*Dataset section*.

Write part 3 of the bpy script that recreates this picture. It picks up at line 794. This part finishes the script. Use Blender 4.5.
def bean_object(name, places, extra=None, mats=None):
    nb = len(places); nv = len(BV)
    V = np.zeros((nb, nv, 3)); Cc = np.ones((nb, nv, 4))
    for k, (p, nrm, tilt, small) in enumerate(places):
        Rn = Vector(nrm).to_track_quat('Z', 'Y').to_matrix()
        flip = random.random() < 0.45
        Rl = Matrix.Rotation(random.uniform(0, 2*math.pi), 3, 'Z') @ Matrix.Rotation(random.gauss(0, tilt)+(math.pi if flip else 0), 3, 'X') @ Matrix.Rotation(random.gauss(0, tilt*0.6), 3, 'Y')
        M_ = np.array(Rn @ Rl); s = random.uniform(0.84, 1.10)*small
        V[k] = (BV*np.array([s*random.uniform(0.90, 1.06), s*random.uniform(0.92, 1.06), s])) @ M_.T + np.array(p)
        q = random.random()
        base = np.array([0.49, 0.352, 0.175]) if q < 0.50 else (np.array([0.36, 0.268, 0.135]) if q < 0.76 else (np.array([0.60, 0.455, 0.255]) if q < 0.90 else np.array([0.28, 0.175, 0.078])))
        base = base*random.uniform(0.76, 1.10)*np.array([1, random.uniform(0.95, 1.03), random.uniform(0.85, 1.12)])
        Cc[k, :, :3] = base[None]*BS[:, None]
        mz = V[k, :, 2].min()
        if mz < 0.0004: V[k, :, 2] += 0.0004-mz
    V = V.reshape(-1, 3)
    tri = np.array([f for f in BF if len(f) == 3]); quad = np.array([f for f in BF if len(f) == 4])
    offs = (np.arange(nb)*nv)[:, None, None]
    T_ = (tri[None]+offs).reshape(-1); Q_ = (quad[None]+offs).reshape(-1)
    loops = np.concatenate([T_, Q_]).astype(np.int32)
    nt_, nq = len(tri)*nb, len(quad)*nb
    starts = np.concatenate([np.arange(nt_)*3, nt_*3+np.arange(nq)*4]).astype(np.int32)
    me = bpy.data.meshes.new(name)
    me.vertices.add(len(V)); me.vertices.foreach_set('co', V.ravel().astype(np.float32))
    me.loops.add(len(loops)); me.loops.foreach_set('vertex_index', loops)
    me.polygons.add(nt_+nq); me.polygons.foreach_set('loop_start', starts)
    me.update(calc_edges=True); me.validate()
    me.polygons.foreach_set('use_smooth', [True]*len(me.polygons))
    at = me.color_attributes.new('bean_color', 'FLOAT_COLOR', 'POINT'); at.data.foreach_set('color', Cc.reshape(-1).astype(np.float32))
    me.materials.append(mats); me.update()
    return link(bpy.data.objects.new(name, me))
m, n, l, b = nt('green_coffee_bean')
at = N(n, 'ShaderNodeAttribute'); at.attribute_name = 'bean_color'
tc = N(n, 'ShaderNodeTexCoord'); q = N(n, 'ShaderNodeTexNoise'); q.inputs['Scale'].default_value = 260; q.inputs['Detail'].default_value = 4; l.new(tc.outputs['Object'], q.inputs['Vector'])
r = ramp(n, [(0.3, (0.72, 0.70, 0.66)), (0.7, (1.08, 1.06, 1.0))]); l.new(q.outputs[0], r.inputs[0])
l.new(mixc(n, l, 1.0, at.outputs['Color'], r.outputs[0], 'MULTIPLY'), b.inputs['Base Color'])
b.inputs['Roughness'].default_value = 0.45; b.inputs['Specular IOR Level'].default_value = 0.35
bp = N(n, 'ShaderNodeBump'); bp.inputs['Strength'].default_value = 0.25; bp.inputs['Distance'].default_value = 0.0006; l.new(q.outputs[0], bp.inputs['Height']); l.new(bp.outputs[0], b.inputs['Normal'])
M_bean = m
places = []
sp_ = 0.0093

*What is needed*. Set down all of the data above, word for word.

*Reply*.
Write part 3 of the bpy script that recreates this picture. It picks up at line 794. This part finishes the script. Use Blender 4.5.
def bean_object(name, places, extra=None, mats=None):
    nb = len(places); nv = len(BV)
    V = np.zeros((nb, nv, 3)); Cc = np.ones((nb, nv, 4))
    for k, (p, nrm, tilt, small) in enumerate(places):
        Rn = Vector(nrm).to_track_quat('Z', 'Y').to_matrix()
        flip = random.random() < 0.45
        Rl = Matrix.Rotation(random.uniform(0, 2*math.pi), 3, 'Z') @ Matrix.Rotation(random.gauss(0, tilt)+(math.pi if flip else 0), 3, 'X') @ Matrix.Rotation(random.gauss(0, tilt*0.6), 3, 'Y')
        M_ = np.array(Rn @ Rl); s = random.uniform(0.84, 1.10)*small
        V[k] = (BV*np.array([s*random.uniform(0.90, 1.06), s*random.uniform(0.92, 1.06), s])) @ M_.T + np.array(p)
        q = random.random()
        base = np.array([0.49, 0.352, 0.175]) if q < 0.50 else (np.array([0.36, 0.268, 0.135]) if q < 0.76 else (np.array([0.60, 0.455, 0.255]) if q < 0.90 else np.array([0.28, 0.175, 0.078])))
        base = base*random.uniform(0.76, 1.10)*np.array([1, random.uniform(0.95, 1.03), random.uniform(0.85, 1.12)])
        Cc[k, :, :3] = base[None]*BS[:, None]
        mz = V[k, :, 2].min()
        if mz < 0.0004: V[k, :, 2] += 0.0004-mz
    V = V.reshape(-1, 3)
    tri = np.array([f for f in BF if len(f) == 3]); quad = np.array([f for f in BF if len(f) == 4])
    offs = (np.arange(nb)*nv)[:, None, None]
    T_ = (tri[None]+offs).reshape(-1); Q_ = (quad[None]+offs).reshape(-1)
    loops = np.concatenate([T_, Q_]).astype(np.int32)
    nt_, nq = len(tri)*nb, len(quad)*nb
    starts = np.concatenate([np.arange(nt_)*3, nt_*3+np.arange(nq)*4]).astype(np.int32)
    me = bpy.data.meshes.new(name)
    me.vertices.add(len(V)); me.vertices.foreach_set('co', V.ravel().astype(np.float32))
    me.loops.add(len(loops)); me.loops.foreach_set('vertex_index', loops)
    me.polygons.add(nt_+nq); me.polygons.foreach_set('loop_start', starts)
    me.update(calc_edges=True); me.validate()
    me.polygons.foreach_set('use_smooth', [True]*len(me.polygons))
    at = me.color_attributes.new('bean_color', 'FLOAT_COLOR', 'POINT'); at.data.foreach_set('color', Cc.reshape(-1).astype(np.float32))
    me.materials.append(mats); me.update()
    return link(bpy.data.objects.new(name, me))
m, n, l, b = nt('green_coffee_bean')
at = N(n, 'ShaderNodeAttribute'); at.attribute_name = 'bean_color'
tc = N(n, 'ShaderNodeTexCoord'); q = N(n, 'ShaderNodeTexNoise'); q.inputs['Scale'].default_value = 260; q.inputs['Detail'].default_value = 4; l.new(tc.outputs['Object'], q.inputs['Vector'])
r = ramp(n, [(0.3, (0.72, 0.70, 0.66)), (0.7, (1.08, 1.06, 1.0))]); l.new(q.outputs[0], r.inputs[0])
l.new(mixc(n, l, 1.0, at.outputs['Color'], r.outputs[0], 'MULTIPLY'), b.inputs['Base Color'])
b.inputs['Roughness'].default_value = 0.45; b.inputs['Specular IOR Level'].default_value = 0.35
bp = N(n, 'ShaderNodeBump'); bp.inputs['Strength'].default_value = 0.25; bp.inputs['Distance'].default_value = 0.0006; l.new(q.outputs[0], bp.inputs['Height']); l.new(bp.outputs[0], b.inputs['Normal'])
M_bean = m
places = []
sp_ = 0.0093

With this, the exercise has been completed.